Forum Moderators: rogerd
So, probably Vbulletin is the best.
Anyway, I am satisfied with phpbb forum which is free. I will only switch to Vbulletin if I make enough money. :D
There are other good packages, open source and commercial, available. I ultimately chose vBulletin not because I thought it was necessarily the best, and certainly not because it is the cheapest, but because it has pretty good features for importing an existing forum, and has a broad enough user base that I can be confident it will be supported well into the future.
I gave considerable consideration to how "search engine friendly" the software would be. You can find a lot of laments about how phpBB and vBulletin produce duplicate content or aren't search engine friendly. (With phpBB, that's very true unless you strip the session id, but that's easy to do.) But beyond that, search engines can recognize and know how to index boards produced with major forum software. With the switchover to vBulletin, I abandoned the various "SEO" mods I had made to phpbb over the years. I had suspected that recent changes to Google's algorithm were rendering some of the mods counter-productive (despite their being highly beneficial when first implemented). Within two weeks of the changeover, Google has done a much better job both in terms of the depth and breadth of its indexing of the forum.
If you are happy with the features presently offered by phpBB, I don't see any reason not to choose it. If you want more features, I personally would go with a widely used forum package for reasons I have already described. To the extent possible, pick a package that you can stick with for the long haul. If you end up with a popular forum, migrating to a new package can be both difficult and disruptive.
But unless you have large board earning good revenue or deep pockets, don’t think of VBulletin.
For a purchase price of $160 or an annual lease of $85, one hardly needs deep pockets. Unless you place a low value on your own time, a decision involving sums like this (commercial software vs. open source vs. self-written) should boil down to site performance, installation/configuration time, and ongoing time savings. If you save even a few hours over the course of a year, you are money ahead with a commercial product. (Of course, commercial products aren't always better than open source, and sometimes what you write yourself will save you lots of time later.)

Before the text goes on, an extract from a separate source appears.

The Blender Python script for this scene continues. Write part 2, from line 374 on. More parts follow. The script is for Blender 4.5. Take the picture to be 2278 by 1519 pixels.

for most forum with 50-100 members running their boards on shared hosting which costs $4-10 a month, $160 or $85 is a huge sum. Then again it also depends on the demography, age and level of knowledge.
Most of the forum sw’s like phpBB and SMF are quite good, they do need a bit of tweaking and a few mods to get the things rolling. But then again, they serve their purpose well, which is to give a platform for members to interact without the need of extensive know how of the forum sw.
That's really in the "hobby" range of forum size without much of an opportunity for monetization. The unique visitors and pageviews won't be high enough to make Adsense pay, much less attract banner ads, etc. Even so, if the forum has some kind of topical focus I could imagine an advertiser paying enough to cover software and hosting expenses for the privilege of being identified as the forum sponsor. And, if the forum is well run, it probably won't stay that small forever unless the topic is VERY tightly focused.
If a site is paying a developer/forum administrator, though, any additional hours that have to be billed (for installing hacks, doing security upgrades, reinstalling hacks after upgrades, etc.) are going to add up to a lot more than the software cost.